→ **Given task**: Every line in the listing is to be echoed verbatim.

→ **Dataset excerpt**:
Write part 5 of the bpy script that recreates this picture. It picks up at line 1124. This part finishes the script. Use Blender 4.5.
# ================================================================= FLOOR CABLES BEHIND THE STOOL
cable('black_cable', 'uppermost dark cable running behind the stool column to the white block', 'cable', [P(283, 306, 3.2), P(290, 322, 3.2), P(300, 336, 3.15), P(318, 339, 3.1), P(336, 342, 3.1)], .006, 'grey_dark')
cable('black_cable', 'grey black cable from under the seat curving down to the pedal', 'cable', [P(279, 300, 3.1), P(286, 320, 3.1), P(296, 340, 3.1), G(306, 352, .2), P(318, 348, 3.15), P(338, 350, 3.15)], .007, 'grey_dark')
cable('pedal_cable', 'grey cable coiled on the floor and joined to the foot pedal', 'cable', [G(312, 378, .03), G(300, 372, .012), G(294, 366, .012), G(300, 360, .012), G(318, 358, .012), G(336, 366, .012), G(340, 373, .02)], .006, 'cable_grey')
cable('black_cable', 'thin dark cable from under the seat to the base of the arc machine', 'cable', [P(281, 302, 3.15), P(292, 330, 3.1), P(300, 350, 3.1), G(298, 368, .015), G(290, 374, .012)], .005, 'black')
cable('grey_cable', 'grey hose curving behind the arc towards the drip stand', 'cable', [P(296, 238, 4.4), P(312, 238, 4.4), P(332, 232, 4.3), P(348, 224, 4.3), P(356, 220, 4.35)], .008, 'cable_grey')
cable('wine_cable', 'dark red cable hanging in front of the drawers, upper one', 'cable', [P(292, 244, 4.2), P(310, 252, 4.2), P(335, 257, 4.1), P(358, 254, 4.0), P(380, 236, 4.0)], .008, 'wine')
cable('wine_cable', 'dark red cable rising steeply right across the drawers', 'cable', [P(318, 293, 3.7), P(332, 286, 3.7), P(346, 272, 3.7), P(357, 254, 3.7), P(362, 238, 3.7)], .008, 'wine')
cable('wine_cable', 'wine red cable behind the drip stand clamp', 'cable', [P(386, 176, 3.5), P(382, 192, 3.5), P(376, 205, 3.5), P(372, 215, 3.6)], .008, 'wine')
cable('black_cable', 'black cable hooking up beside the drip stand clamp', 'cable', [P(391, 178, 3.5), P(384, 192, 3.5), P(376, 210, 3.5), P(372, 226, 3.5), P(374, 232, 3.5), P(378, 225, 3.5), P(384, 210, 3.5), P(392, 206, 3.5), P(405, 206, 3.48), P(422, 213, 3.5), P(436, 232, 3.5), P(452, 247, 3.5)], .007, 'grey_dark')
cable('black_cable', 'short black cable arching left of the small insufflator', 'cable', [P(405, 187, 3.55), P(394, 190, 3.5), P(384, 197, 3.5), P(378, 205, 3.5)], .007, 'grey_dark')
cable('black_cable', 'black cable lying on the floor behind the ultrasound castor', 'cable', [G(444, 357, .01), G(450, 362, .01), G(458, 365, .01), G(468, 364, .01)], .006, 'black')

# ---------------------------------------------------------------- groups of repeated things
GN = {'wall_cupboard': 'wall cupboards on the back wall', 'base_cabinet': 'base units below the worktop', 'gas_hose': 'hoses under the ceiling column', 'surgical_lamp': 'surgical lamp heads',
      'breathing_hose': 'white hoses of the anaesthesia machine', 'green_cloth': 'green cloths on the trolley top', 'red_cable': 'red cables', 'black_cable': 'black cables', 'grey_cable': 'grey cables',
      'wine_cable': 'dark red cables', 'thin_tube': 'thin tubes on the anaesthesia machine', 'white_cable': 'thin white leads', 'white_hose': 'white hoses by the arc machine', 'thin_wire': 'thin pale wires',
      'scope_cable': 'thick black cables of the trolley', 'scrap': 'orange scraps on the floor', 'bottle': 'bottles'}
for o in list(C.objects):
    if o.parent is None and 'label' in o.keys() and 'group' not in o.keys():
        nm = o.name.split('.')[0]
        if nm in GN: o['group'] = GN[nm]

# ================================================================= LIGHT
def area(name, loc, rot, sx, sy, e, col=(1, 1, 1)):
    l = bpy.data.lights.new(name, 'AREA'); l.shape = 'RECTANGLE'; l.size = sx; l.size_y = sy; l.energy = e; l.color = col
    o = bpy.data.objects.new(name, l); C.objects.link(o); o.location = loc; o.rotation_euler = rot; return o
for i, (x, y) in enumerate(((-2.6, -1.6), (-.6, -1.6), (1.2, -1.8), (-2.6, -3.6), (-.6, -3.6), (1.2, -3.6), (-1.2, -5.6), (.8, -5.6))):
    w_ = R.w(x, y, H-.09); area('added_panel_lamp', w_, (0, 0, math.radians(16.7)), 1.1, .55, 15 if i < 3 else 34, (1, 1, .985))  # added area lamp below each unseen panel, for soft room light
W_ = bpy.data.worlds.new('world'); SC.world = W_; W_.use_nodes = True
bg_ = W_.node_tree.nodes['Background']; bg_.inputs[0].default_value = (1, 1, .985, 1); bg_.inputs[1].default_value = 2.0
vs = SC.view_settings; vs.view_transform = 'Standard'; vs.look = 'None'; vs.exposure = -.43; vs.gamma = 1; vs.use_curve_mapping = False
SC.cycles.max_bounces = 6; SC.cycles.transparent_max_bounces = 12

→ **Full response**:
Write part 5 of the bpy script that recreates this picture. It picks up at line 1124. This part finishes the script. Use Blender 4.5.
# ================================================================= FLOOR CABLES BEHIND THE STOOL
cable('black_cable', 'uppermost dark cable running behind the stool column to the white block', 'cable', [P(283, 306, 3.2), P(290, 322, 3.2), P(300, 336, 3.15), P(318, 339, 3.1), P(336, 342, 3.1)], .006, 'grey_dark')
cable('black_cable', 'grey black cable from under the seat curving down to the pedal', 'cable', [P(279, 300, 3.1), P(286, 320, 3.1), P(296, 340, 3.1), G(306, 352, .2), P(318, 348, 3.15), P(338, 350, 3.15)], .007, 'grey_dark')
cable('pedal_cable', 'grey cable coiled on the floor and joined to the foot pedal', 'cable', [G(312, 378, .03), G(300, 372, .012), G(294, 366, .012), G(300, 360, .012), G(318, 358, .012), G(336, 366, .012), G(340, 373, .02)], .006, 'cable_grey')
cable('black_cable', 'thin dark cable from under the seat to the base of the arc machine', 'cable', [P(281, 302, 3.15), P(292, 330, 3.1), P(300, 350, 3.1), G(298, 368, .015), G(290, 374, .012)], .005, 'black')
cable('grey_cable', 'grey hose curving behind the arc towards the drip stand', 'cable', [P(296, 238, 4.4), P(312, 238, 4.4), P(332, 232, 4.3), P(348, 224, 4.3), P(356, 220, 4.35)], .008, 'cable_grey')
cable('wine_cable', 'dark red cable hanging in front of the drawers, upper one', 'cable', [P(292, 244, 4.2), P(310, 252, 4.2), P(335, 257, 4.1), P(358, 254, 4.0), P(380, 236, 4.0)], .008, 'wine')
cable('wine_cable', 'dark red cable rising steeply right across the drawers', 'cable', [P(318, 293, 3.7), P(332, 286, 3.7), P(346, 272, 3.7), P(357, 254, 3.7), P(362, 238, 3.7)], .008, 'wine')
cable('wine_cable', 'wine red cable behind the drip stand clamp', 'cable', [P(386, 176, 3.5), P(382, 192, 3.5), P(376, 205, 3.5), P(372, 215, 3.6)], .008, 'wine')
cable('black_cable', 'black cable hooking up beside the drip stand clamp', 'cable', [P(391, 178, 3.5), P(384, 192, 3.5), P(376, 210, 3.5), P(372, 226, 3.5), P(374, 232, 3.5), P(378, 225, 3.5), P(384, 210, 3.5), P(392, 206, 3.5), P(405, 206, 3.48), P(422, 213, 3.5), P(436, 232, 3.5), P(452, 247, 3.5)], .007, 'grey_dark')
cable('black_cable', 'short black cable arching left of the small insufflator', 'cable', [P(405, 187, 3.55), P(394, 190, 3.5), P(384, 197, 3.5), P(378, 205, 3.5)], .007, 'grey_dark')
cable('black_cable', 'black cable lying on the floor behind the ultrasound castor', 'cable', [G(444, 357, .01), G(450, 362, .01), G(458, 365, .01), G(468, 364, .01)], .006, 'black')

# ---------------------------------------------------------------- groups of repeated things
GN = {'wall_cupboard': 'wall cupboards on the back wall', 'base_cabinet': 'base units below the worktop', 'gas_hose': 'hoses under the ceiling column', 'surgical_lamp': 'surgical lamp heads',
      'breathing_hose': 'white hoses of the anaesthesia machine', 'green_cloth': 'green cloths on the trolley top', 'red_cable': 'red cables', 'black_cable': 'black cables', 'grey_cable': 'grey cables',
      'wine_cable': 'dark red cables', 'thin_tube': 'thin tubes on the anaesthesia machine', 'white_cable': 'thin white leads', 'white_hose': 'white hoses by the arc machine', 'thin_wire': 'thin pale wires',
      'scope_cable': 'thick black cables of the trolley', 'scrap': 'orange scraps on the floor', 'bottle': 'bottles'}
for o in list(C.objects):
    if o.parent is None and 'label' in o.keys() and 'group' not in o.keys():
        nm = o.name.split('.')[0]
        if nm in GN: o['group'] = GN[nm]

# ================================================================= LIGHT
def area(name, loc, rot, sx, sy, e, col=(1, 1, 1)):
    l = bpy.data.lights.new(name, 'AREA'); l.shape = 'RECTANGLE'; l.size = sx; l.size_y = sy; l.energy = e; l.color = col
    o = bpy.data.objects.new(name, l); C.objects.link(o); o.location = loc; o.rotation_euler = rot; return o
for i, (x, y) in enumerate(((-2.6, -1.6), (-.6, -1.6), (1.2, -1.8), (-2.6, -3.6), (-.6, -3.6), (1.2, -3.6), (-1.2, -5.6), (.8, -5.6))):
    w_ = R.w(x, y, H-.09); area('added_panel_lamp', w_, (0, 0, math.radians(16.7)), 1.1, .55, 15 if i < 3 else 34, (1, 1, .985))  # added area lamp below each unseen panel, for soft room light
W_ = bpy.data.worlds.new('world'); SC.world = W_; W_.use_nodes = True
bg_ = W_.node_tree.nodes['Background']; bg_.inputs[0].default_value = (1, 1, .985, 1); bg_.inputs[1].default_value = 2.0
vs = SC.view_settings; vs.view_transform = 'Standard'; vs.look = 'None'; vs.exposure = -.43; vs.gamma = 1; vs.use_curve_mapping = False
SC.cycles.max_bounces = 6; SC.cycles.transparent_max_bounces = 12